On 8 Feb. 1575-6 he first took his seat in the House of Lords, and was one of the royal commissioners appointed to prorogue parliament in November. Just a year later he was nominated a commissioner to promote the breeding of war-horses in Sussex. But he had not abandoned his treacherous courses. In September 1582 he entertained the French agent, M. de Bex, and looked with a friendly eye on Throckmorton's plot to release Queen Mary. With Lord Henry Howard and Throckmorton he was arrested on suspicion of complicity late in the same year, and for a second time was sent to the Tower. He was, however, only detained a few weeks, and no legal proceedings were taken against him. . . . He was still sanguine of compassing the release of Queen Mary. In September 1583 he invited her agent, Charles Paget [q. v.], and Paget's brother, Lord Paget, to Petworth, and there he discussed the matter fully. The Duc de Guise was to aid the enterprise with French troops, and Northumberland offered advice respecting their landing. William Shelley, who was present at the interview, was arrested and racked next year, and related what took place. Northumberland's aim, he said, was not only to secure Queen Mary's liberty, but to extort from Elizabeth full toleration for the Roman catholics (sic).

So he went back to the Tower, where he died of the gunshot wound, ruled a suicide, although contested, as Sir Christopher Hatton, one of Elizabeth I's favorites, was accused of murdering him.
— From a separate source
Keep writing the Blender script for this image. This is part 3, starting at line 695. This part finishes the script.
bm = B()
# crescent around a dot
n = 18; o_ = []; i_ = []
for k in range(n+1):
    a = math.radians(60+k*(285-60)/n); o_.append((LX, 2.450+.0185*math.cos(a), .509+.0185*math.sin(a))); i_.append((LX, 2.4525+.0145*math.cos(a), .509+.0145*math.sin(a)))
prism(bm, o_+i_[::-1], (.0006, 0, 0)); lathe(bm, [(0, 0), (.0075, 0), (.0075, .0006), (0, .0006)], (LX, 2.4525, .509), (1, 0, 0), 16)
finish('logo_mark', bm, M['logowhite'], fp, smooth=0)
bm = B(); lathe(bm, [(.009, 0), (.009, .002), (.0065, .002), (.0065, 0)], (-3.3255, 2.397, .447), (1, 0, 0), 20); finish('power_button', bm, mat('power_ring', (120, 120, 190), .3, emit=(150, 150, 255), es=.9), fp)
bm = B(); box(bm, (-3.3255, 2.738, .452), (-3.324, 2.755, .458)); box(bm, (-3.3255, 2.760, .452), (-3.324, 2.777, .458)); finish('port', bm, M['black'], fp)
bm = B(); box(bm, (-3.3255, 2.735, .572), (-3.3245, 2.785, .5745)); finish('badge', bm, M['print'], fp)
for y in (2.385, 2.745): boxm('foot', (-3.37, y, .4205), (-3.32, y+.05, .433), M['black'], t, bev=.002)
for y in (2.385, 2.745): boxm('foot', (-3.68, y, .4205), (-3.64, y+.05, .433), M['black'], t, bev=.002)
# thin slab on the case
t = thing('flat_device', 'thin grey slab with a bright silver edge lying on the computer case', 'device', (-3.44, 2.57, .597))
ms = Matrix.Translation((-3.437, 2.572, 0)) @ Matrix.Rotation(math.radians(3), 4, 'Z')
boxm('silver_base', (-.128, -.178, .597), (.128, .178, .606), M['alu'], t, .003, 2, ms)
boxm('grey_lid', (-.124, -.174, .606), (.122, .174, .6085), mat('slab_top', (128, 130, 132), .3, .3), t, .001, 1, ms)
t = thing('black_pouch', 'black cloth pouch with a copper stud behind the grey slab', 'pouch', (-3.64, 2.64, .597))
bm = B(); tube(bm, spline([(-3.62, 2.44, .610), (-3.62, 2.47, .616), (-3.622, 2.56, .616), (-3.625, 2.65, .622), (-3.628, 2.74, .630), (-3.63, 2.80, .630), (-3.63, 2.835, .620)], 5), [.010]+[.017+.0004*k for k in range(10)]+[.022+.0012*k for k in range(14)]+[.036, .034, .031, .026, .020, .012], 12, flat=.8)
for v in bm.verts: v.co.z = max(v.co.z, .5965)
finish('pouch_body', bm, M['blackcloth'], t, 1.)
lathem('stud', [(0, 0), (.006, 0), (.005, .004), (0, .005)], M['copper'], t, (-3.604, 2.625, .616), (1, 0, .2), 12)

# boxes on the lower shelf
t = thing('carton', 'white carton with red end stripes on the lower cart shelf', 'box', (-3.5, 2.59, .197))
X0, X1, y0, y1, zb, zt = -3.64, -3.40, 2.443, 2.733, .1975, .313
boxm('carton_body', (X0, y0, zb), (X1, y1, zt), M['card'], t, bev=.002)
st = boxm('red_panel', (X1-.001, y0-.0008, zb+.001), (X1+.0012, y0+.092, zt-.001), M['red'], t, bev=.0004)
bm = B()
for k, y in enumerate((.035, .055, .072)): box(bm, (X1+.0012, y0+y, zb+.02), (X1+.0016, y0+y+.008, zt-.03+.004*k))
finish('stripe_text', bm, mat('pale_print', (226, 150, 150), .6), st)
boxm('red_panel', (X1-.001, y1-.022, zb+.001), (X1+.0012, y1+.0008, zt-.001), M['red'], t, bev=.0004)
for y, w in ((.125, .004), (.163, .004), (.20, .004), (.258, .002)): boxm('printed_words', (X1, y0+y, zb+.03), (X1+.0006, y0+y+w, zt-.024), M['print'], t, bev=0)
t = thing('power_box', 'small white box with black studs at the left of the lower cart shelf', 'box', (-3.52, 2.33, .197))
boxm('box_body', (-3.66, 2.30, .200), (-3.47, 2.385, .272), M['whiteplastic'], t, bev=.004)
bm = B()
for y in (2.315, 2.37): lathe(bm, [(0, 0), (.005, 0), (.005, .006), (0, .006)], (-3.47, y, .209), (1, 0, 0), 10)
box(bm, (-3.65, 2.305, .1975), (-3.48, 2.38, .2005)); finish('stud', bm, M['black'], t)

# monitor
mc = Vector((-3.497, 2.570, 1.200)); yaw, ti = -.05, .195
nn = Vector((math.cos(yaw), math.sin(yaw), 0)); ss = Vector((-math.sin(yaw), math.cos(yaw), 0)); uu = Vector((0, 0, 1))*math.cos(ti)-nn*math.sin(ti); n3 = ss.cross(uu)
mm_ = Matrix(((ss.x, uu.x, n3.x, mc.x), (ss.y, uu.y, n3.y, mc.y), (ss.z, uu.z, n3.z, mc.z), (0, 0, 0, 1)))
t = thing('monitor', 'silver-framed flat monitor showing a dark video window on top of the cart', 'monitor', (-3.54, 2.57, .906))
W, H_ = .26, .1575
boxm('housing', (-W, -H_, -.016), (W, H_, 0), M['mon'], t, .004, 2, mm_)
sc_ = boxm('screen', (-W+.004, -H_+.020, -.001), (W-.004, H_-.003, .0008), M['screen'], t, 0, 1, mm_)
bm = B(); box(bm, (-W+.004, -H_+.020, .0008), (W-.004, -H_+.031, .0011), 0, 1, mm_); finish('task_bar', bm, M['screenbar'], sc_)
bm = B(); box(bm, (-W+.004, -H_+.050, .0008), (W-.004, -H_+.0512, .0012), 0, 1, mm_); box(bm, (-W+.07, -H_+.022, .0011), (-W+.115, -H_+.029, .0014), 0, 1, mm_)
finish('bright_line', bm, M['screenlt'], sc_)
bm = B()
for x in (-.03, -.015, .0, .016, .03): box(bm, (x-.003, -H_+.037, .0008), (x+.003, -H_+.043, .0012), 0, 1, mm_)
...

The Eighth Earl's son, the Ninth Earl, also named Henry Percy, inherited his father's title and became known as The Wizard Earl. Don't worry, the pattern of plots and rebellions and suspicion and/or proof of Percy guilt was not broken. He too spent time in the Tower of London, found guilty of misprision of treason--one of his cousins, Sir Thomas Percy, was a Gunpowder Plotter--and the Ninth Earl should have informed on him and disclosed the danger:

On 27 June 1606 he was tried in the court of Star-chamber for contempt and misprision of treason. It was stated that he had sought to become chief of the papists in England; that knowing Thomas Percy to be a recusant he had admitted him to be a gentleman pensioner without administering to him the oath of supremacy; that after the discovery of the plot he had written to friends in the north about securing his own moneys, but gave no orders for Percy's apprehension. He pleaded guilty to some of the facts set forth in the indictment, but indignantly repudiated the inferences placed upon them by his prosecutors. He was sentenced to pay a fine of 30,000l, to be removed from all offices and places, to be rendered incapable of holding any of them hereafter, and to be kept a prisoner in the Tower for life.

The Ninth Earl spent 16 years in the Tower of London; he was released in 1621 and died on November 5, 1632. His son, the Tenth Earl of Northumberland is not named either Henry nor Thomas: he was Algernon Sidney!